The latest records show that when it comes to buying a home -- more power to the ladies. Single women, as a demographic, are the fastest-growing group of home buyers in the U.S. They totaled 22% of all buyers in 2006, according to the National Association of Realtors.

That's up from 14% in 1995. What's more is single women are the second biggest category of buyers behind married couples. Single men represent 9% of all homebuyers.

Manhattan real estate agent Jacky Teplitzky says she's been increasingly working with young, professional women. "I love working with female buyers because they do a lot of homework ahead of time. They know what they want, which areas they want to live," she says.

Particularly with young, professional women these days, who are starting families later on in life, Teplitzky adds that this demographic is generally looking for more stability at an earlier age, relative to its male counterpart.

"[Women] have more special needs," says Teplitzky. "We want to know where our make-up is, where our clothes are, our creams. ... Men, they can crash everywhere. They can sleep on their friends' floor sometimes."

Gatto bought her first house in 2004 for $134,000 in Winston-Salem, N.C., three bedrooms, two baths, a game room and small deck. After relocating for work, she's now living in a bigger house in Loveland, Colo., a 2,400 square-foot home, which cost her $206,000 in 2005.
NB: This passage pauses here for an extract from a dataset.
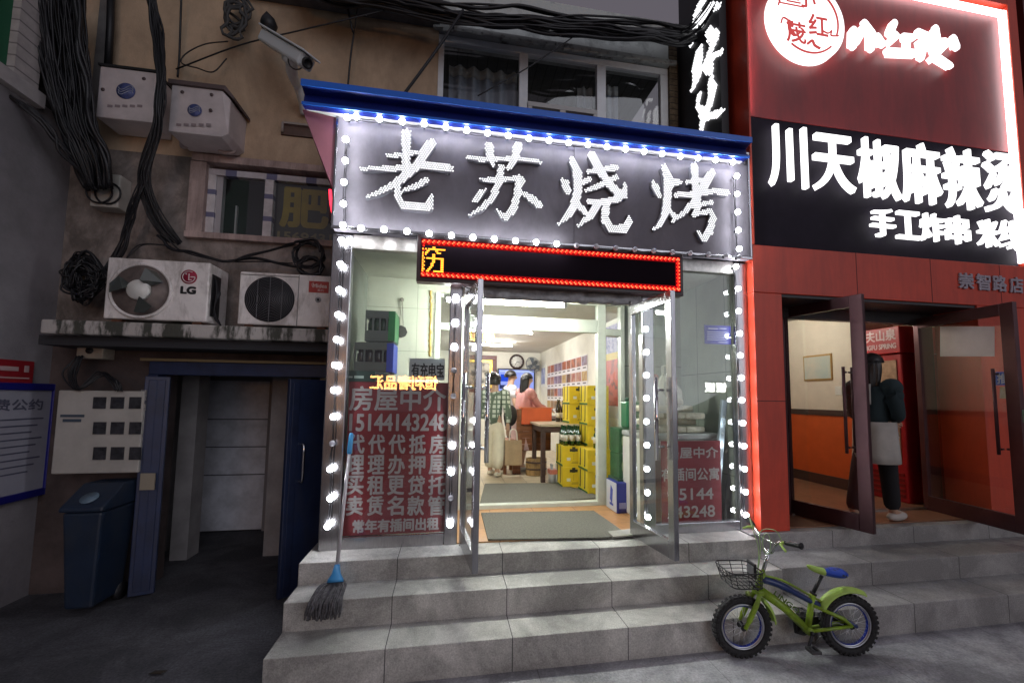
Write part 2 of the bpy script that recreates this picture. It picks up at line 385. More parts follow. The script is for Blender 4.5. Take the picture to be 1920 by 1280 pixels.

To finance her latest purchase, she placed 20% down and borrowed $166,000 from the bank with a five-year adjustable-rate mortgage. Her loan payment comes to be about $900 a month.

"I was going to do a seven-year adjustable-rate mortgage, but I wasn't sure I would be living there that long," says Gatto.

A bit of advice for fellow female home buyers, says Gatto, is stay away from very old homes, unless they have the savings to spend on reconstruction, maintenance and upkeep. Theresa's first home was brand new and didn't require fixing up or maintenance. It also came with a one-year warranty.

How did she finance the homes? Theresa's first salary was around $50,000 when she bought her first home and a bit more when she moved to Winston-Salem.

"The biggest thing ... that's helped me," she continues, "is that ever since I started my career, I always put 25% to 30% of my salary in a 'don't touch it' account for a big purchase down the road."

Gatto says she's also not a clothes hound and didn't waste money on clothing. She also hasn't had a car payment since 1999. She's been driving around in her 1995 Ford Escort because for her, wanting to be a home owner at a young age trumped owning a newer vehicle.

Teplitzky says that when it comes to financing their first homes, women tend to be more flexible and creative, by, for example, borrowing money from their 401(k) or asking relatives for help with the down payment.

"What's driving them is the notion that they don't want to be not dependent on anybody else ... and make sure that independence happens on an economic level."